:: ENTRIES ::

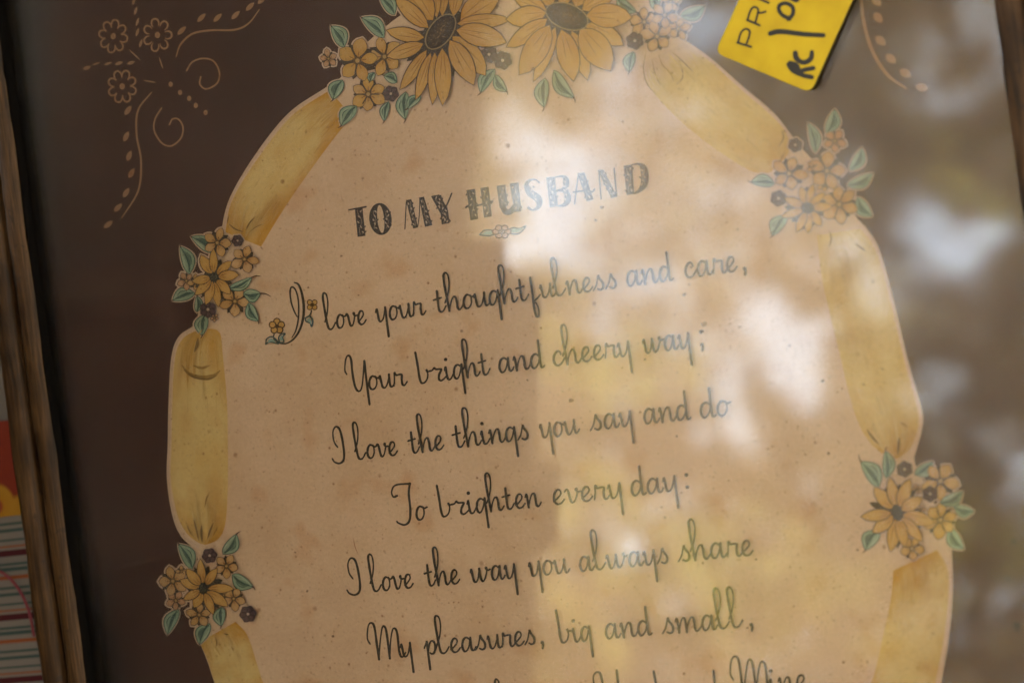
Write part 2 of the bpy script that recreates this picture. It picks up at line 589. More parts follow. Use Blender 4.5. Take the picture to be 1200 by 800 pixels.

:::
:: ENTRIES ::

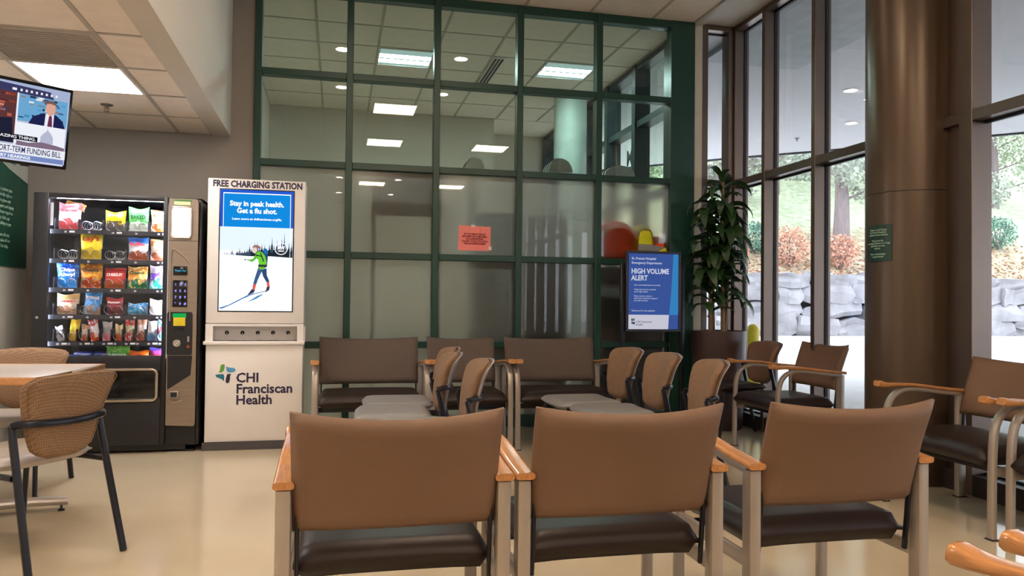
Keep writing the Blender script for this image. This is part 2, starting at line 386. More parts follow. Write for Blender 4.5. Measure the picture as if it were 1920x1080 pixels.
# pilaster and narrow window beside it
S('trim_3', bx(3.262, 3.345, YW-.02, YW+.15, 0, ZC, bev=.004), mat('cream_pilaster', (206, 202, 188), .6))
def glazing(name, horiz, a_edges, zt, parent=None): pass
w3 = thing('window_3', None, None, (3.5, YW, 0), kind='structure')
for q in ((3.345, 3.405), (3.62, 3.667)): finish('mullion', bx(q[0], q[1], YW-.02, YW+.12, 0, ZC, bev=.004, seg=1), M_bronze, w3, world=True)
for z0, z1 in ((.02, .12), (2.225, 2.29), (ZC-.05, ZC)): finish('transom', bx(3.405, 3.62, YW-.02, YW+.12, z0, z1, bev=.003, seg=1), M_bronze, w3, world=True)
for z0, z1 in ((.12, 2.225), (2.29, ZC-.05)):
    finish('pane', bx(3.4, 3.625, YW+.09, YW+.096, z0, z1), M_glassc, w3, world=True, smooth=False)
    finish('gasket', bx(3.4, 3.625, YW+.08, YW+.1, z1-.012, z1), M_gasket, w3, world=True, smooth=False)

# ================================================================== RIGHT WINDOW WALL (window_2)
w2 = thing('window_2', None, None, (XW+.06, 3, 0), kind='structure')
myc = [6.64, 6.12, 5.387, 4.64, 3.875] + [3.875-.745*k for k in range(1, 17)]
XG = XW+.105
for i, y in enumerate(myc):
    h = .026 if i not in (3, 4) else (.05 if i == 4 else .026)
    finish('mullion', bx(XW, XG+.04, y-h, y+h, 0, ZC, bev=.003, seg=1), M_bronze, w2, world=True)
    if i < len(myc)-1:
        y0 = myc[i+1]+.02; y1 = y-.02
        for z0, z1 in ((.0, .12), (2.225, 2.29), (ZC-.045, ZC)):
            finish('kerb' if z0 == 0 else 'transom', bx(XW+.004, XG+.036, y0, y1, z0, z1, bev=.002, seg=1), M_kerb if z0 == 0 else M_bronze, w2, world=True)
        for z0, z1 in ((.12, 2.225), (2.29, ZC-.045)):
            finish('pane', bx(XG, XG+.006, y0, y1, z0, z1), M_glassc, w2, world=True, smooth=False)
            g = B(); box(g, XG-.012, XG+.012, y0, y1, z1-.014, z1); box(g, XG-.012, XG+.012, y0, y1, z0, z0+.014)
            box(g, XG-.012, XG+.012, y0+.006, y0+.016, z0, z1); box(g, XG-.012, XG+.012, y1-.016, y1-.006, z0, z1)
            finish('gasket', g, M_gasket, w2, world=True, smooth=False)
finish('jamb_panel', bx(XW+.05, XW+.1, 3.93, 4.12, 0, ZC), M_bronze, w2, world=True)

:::
:: ENTRIES ::

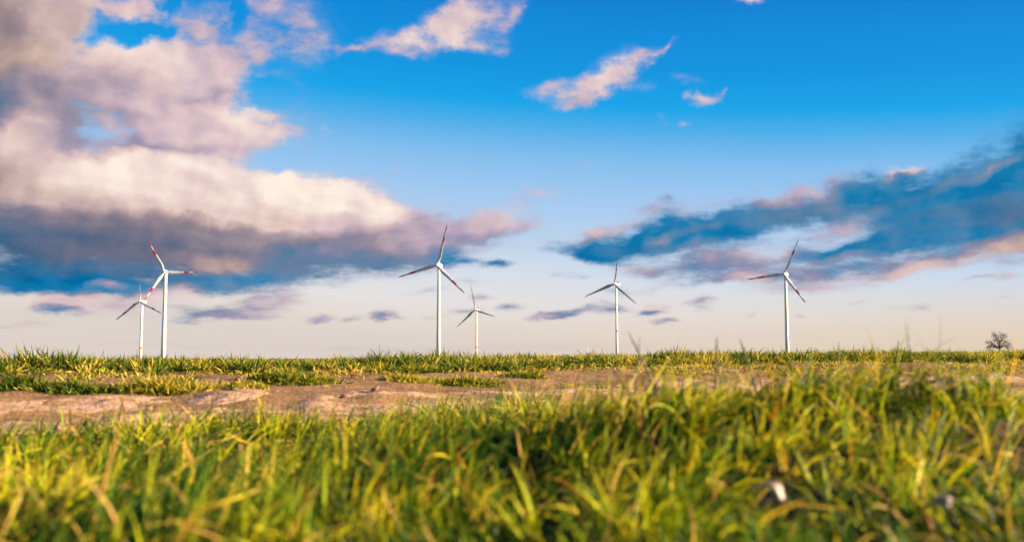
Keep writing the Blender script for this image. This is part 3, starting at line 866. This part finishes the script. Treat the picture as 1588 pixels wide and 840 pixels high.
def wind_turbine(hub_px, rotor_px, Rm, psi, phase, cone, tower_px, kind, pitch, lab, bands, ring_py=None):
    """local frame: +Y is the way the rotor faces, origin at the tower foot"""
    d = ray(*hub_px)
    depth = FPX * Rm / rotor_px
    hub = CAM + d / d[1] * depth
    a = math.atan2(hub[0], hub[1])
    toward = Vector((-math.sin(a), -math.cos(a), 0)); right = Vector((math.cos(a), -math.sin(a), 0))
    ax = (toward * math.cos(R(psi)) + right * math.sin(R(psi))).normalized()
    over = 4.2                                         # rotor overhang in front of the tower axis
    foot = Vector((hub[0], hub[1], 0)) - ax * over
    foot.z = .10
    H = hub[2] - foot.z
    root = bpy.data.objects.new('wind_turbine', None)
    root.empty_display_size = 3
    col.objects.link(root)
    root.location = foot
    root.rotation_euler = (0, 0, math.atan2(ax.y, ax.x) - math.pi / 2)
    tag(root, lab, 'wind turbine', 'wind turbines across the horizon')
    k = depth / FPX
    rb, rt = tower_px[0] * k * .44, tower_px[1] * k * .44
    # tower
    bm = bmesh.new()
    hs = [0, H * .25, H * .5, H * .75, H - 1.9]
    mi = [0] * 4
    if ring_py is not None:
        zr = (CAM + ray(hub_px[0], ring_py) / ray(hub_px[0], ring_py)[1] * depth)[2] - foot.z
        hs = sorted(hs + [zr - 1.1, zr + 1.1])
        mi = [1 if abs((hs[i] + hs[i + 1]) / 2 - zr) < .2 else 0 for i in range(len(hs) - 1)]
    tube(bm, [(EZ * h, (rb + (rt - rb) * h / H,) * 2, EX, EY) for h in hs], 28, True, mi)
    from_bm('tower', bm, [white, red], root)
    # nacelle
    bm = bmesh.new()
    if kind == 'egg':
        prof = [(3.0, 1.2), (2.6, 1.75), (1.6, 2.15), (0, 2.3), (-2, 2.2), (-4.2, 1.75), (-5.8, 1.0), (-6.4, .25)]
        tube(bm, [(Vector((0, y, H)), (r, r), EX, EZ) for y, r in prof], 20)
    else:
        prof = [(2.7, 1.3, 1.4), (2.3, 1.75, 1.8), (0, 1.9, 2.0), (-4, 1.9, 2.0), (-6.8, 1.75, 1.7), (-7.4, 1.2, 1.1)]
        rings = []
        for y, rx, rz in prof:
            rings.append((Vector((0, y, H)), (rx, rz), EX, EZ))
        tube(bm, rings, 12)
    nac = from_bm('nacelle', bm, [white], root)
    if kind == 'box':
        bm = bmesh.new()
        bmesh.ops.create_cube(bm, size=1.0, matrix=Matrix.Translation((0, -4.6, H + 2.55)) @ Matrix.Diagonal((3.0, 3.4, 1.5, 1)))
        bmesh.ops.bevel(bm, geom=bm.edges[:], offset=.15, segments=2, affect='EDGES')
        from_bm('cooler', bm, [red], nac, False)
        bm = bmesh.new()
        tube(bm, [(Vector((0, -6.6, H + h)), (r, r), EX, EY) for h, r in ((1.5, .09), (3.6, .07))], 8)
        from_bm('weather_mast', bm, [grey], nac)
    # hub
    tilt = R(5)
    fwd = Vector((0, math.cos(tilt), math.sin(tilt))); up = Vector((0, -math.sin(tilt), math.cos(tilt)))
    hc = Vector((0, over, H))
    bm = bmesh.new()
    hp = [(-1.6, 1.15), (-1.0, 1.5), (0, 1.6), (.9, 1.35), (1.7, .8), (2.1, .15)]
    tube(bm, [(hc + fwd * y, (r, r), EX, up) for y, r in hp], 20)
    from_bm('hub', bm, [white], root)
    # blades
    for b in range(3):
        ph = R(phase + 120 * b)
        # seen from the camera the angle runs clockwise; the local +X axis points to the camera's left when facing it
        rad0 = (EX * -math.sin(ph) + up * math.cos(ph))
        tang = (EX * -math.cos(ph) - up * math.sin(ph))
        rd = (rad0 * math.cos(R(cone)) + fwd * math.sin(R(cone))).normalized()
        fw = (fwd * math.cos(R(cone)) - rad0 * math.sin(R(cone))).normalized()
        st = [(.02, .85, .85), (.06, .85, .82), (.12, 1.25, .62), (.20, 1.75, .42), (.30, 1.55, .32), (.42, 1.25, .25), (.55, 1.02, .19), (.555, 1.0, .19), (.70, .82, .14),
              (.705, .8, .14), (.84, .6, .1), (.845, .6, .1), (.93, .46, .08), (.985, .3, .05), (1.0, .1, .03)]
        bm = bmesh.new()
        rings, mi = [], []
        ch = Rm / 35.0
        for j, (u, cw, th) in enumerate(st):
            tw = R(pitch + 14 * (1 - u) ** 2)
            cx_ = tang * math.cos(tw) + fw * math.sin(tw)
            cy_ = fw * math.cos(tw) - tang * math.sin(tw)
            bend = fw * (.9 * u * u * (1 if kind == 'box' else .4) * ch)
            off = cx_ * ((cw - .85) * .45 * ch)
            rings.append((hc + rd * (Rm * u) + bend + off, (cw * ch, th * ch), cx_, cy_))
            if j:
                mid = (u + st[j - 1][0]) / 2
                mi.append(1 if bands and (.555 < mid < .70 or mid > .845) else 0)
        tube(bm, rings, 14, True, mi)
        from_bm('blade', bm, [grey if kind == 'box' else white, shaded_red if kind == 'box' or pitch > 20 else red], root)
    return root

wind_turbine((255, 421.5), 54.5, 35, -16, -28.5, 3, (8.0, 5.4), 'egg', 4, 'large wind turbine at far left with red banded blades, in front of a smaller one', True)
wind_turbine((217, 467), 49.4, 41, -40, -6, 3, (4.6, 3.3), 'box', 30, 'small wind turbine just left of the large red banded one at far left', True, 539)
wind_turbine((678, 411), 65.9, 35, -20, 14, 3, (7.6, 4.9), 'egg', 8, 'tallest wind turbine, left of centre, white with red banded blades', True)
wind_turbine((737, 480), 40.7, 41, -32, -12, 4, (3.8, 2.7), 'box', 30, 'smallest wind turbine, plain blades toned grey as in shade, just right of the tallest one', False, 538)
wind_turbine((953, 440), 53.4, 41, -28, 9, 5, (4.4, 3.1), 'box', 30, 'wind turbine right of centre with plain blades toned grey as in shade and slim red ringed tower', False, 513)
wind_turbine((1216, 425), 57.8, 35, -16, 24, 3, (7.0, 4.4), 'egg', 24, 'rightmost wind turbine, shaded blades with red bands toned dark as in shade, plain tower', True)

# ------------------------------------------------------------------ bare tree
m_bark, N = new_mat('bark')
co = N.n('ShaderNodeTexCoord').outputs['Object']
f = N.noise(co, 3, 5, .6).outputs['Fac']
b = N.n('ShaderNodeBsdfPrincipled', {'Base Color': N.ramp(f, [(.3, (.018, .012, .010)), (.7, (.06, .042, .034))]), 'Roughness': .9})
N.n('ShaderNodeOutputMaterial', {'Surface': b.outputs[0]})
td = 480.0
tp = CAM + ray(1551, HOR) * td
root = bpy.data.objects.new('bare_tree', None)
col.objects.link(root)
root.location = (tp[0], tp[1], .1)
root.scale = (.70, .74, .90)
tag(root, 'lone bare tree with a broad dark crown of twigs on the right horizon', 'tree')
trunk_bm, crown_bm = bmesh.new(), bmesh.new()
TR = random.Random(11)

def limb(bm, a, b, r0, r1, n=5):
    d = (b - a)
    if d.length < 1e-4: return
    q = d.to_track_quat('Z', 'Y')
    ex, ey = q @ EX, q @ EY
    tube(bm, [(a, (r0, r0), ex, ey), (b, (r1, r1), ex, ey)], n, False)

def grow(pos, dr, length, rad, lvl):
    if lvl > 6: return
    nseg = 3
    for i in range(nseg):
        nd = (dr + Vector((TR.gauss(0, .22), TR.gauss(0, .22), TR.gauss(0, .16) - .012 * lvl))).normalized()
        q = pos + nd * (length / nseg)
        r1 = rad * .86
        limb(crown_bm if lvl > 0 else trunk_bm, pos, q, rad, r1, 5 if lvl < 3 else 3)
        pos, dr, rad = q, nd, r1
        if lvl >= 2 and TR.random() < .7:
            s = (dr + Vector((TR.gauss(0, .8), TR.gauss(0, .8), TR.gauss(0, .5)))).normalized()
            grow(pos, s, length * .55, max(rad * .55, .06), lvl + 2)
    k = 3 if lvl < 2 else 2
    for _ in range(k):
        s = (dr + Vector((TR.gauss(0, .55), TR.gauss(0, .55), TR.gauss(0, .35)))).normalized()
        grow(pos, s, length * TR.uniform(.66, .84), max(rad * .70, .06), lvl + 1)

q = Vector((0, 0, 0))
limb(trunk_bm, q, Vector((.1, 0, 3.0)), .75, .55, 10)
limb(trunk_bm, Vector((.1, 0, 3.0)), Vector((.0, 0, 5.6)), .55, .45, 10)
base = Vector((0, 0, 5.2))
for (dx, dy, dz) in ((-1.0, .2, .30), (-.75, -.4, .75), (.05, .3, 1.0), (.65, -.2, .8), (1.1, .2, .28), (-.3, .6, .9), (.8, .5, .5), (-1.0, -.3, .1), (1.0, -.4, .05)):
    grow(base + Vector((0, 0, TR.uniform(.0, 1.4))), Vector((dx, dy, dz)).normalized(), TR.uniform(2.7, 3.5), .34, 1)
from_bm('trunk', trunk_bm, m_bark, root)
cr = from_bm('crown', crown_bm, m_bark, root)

:::

AIM OF THE TASK -> The lines to transcribe begin at the line with "tower', False, 513)" and end at the line with "plain tower', True)"; copy them exactly, both ends included.

RESPONSE FOR THIS EXERCISE ->
wind_turbine((953, 440), 53.4, 41, -28, 9, 5, (4.4, 3.1), 'box', 30, 'wind turbine right of centre with plain blades toned grey as in shade and slim red ringed tower', False, 513)
wind_turbine((1216, 425), 57.8, 35, -16, 24, 3, (7.0, 4.4), 'egg', 24, 'rightmost wind turbine, shaded blades with red bands toned dark as in shade, plain tower', True)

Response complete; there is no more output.